The Essential Howard the Duck

    (Marvel, 2002)
™ and © 1975-1978, 2002 Marvel Entertainment Group

Marvel’s Essential Howard the Duck arrived in a timely fashion. As his new MAX series is generating interest, this volume enables new readers to familiarize themselves with Howard’s background and rich inventory of oddball characters.

Howard the Duck was one of the most innovative comics of the 1970s. This volume reprints the first 27 issues of Howard’s series, plus his early appearances, his Annual, and his Treasury Edition. Since the series only ran 33 issues, in order to do a second volume, Marvel would have to include his magazine series and possibly his (shudder) movie adaptation.

Steve Gerber, Howard’s creator, wrote cutting-edge stories that caught readers’ attention, and with good reason. There are send-ups of Marvel mainstays of the ’70s (Conan, Shang-Chi, Son of Satan), as well as commentary on then-current events (Rev. Joon Moon Yuc and his Yuccies, Howard’s 1976 bid for the presidency). This volume reprints the very first comic-book appearance of the rock group Kiss (in #12-13), as well as the infamous “Deadline Doom” issue (#16—look for a prototype of Gerber’s later Vertigo creation, Nevada). Howard also has a rogues’ gallery of the oddest of the lame and the lamest of the odd.

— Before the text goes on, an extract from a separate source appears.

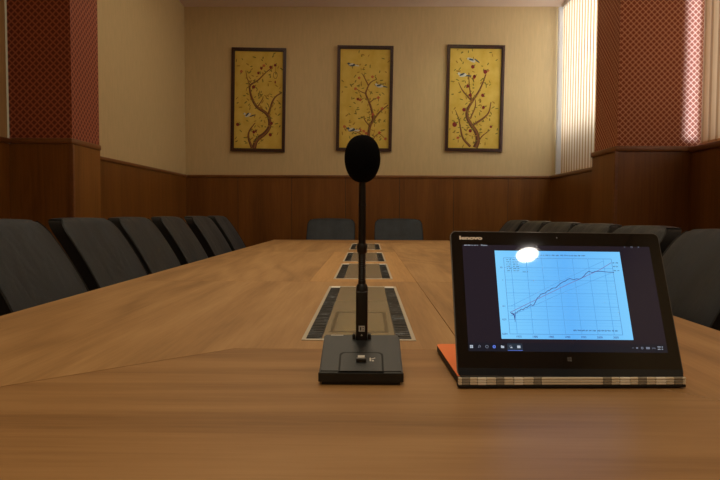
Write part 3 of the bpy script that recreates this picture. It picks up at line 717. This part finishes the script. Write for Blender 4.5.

While Marvel’s Essentials series is great as far as page-per-buck is concerned, far outweighing a Marvel Masterworks or DC Archives volume, it does not provide the visual and tactile enjoyment of those higher-end series. It is thick and floppy on cheaper paper. While it may be the only way to get certain series into readers’ hands, it has the look and feel of a telephone directory.

Also, Marvel should number the pages, so that readers can easily find their favorite chapters (and so that reviewers don’t have to count them).